#### Instructions for the task:
Output the data that follows exactly, line for line.

#### Recorded information:
-=-=-=-=-

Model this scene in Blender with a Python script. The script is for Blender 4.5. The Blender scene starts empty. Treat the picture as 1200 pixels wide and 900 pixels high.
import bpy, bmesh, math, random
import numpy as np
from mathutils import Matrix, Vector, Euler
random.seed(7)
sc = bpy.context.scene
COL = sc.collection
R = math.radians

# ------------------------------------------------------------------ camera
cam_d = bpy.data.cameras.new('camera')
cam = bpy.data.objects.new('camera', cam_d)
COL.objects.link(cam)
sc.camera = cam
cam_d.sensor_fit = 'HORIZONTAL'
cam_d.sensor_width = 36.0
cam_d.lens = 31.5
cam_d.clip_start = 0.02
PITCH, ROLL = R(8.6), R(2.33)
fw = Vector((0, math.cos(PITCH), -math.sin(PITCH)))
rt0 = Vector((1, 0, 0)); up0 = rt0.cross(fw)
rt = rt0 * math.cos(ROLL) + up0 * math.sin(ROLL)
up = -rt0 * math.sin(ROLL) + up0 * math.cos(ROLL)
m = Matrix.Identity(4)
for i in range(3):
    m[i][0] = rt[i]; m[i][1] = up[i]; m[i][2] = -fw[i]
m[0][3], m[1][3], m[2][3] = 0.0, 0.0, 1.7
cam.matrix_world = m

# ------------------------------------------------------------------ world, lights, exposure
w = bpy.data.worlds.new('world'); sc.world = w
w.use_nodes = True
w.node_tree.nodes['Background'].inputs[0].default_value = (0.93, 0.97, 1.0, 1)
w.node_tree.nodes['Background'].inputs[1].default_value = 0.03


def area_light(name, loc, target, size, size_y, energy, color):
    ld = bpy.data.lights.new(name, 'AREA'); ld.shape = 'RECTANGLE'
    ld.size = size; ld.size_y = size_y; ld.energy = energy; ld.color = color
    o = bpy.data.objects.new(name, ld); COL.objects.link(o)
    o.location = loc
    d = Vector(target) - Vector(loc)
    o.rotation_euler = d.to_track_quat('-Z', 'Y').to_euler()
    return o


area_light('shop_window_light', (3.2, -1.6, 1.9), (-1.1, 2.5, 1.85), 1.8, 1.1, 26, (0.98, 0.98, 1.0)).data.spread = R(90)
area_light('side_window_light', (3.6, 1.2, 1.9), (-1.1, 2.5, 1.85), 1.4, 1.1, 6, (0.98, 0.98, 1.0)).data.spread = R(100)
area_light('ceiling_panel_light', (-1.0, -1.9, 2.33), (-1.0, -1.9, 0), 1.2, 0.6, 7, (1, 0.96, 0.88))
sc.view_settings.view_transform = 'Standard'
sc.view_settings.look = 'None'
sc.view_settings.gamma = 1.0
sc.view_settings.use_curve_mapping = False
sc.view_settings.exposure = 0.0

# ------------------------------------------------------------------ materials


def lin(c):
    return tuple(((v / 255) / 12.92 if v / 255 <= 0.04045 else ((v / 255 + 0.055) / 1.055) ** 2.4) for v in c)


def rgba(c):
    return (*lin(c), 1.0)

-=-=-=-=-

#### Expected answer:
Model this scene in Blender with a Python script. The script is for Blender 4.5. The Blender scene starts empty. Treat the picture as 1200 pixels wide and 900 pixels high.
import bpy, bmesh, math, random
import numpy as np
from mathutils import Matrix, Vector, Euler
random.seed(7)
sc = bpy.context.scene
COL = sc.collection
R = math.radians

# ------------------------------------------------------------------ camera
cam_d = bpy.data.cameras.new('camera')
cam = bpy.data.objects.new('camera', cam_d)
COL.objects.link(cam)
sc.camera = cam
cam_d.sensor_fit = 'HORIZONTAL'
cam_d.sensor_width = 36.0
cam_d.lens = 31.5
cam_d.clip_start = 0.02
PITCH, ROLL = R(8.6), R(2.33)
fw = Vector((0, math.cos(PITCH), -math.sin(PITCH)))
rt0 = Vector((1, 0, 0)); up0 = rt0.cross(fw)
rt = rt0 * math.cos(ROLL) + up0 * math.sin(ROLL)
up = -rt0 * math.sin(ROLL) + up0 * math.cos(ROLL)
m = Matrix.Identity(4)
for i in range(3):
    m[i][0] = rt[i]; m[i][1] = up[i]; m[i][2] = -fw[i]
m[0][3], m[1][3], m[2][3] = 0.0, 0.0, 1.7
cam.matrix_world = m

# ------------------------------------------------------------------ world, lights, exposure
w = bpy.data.worlds.new('world'); sc.world = w
w.use_nodes = True
w.node_tree.nodes['Background'].inputs[0].default_value = (0.93, 0.97, 1.0, 1)
w.node_tree.nodes['Background'].inputs[1].default_value = 0.03


def area_light(name, loc, target, size, size_y, energy, color):
    ld = bpy.data.lights.new(name, 'AREA'); ld.shape = 'RECTANGLE'
    ld.size = size; ld.size_y = size_y; ld.energy = energy; ld.color = color
    o = bpy.data.objects.new(name, ld); COL.objects.link(o)
    o.location = loc
    d = Vector(target) - Vector(loc)
    o.rotation_euler = d.to_track_quat('-Z', 'Y').to_euler()
    return o


area_light('shop_window_light', (3.2, -1.6, 1.9), (-1.1, 2.5, 1.85), 1.8, 1.1, 26, (0.98, 0.98, 1.0)).data.spread = R(90)
area_light('side_window_light', (3.6, 1.2, 1.9), (-1.1, 2.5, 1.85), 1.4, 1.1, 6, (0.98, 0.98, 1.0)).data.spread = R(100)
area_light('ceiling_panel_light', (-1.0, -1.9, 2.33), (-1.0, -1.9, 0), 1.2, 0.6, 7, (1, 0.96, 0.88))
sc.view_settings.view_transform = 'Standard'
sc.view_settings.look = 'None'
sc.view_settings.gamma = 1.0
sc.view_settings.use_curve_mapping = False
sc.view_settings.exposure = 0.0

# ------------------------------------------------------------------ materials


def lin(c):
    return tuple(((v / 255) / 12.92 if v / 255 <= 0.04045 else ((v / 255 + 0.055) / 1.055) ** 2.4) for v in c)


def rgba(c):
    return (*lin(c), 1.0)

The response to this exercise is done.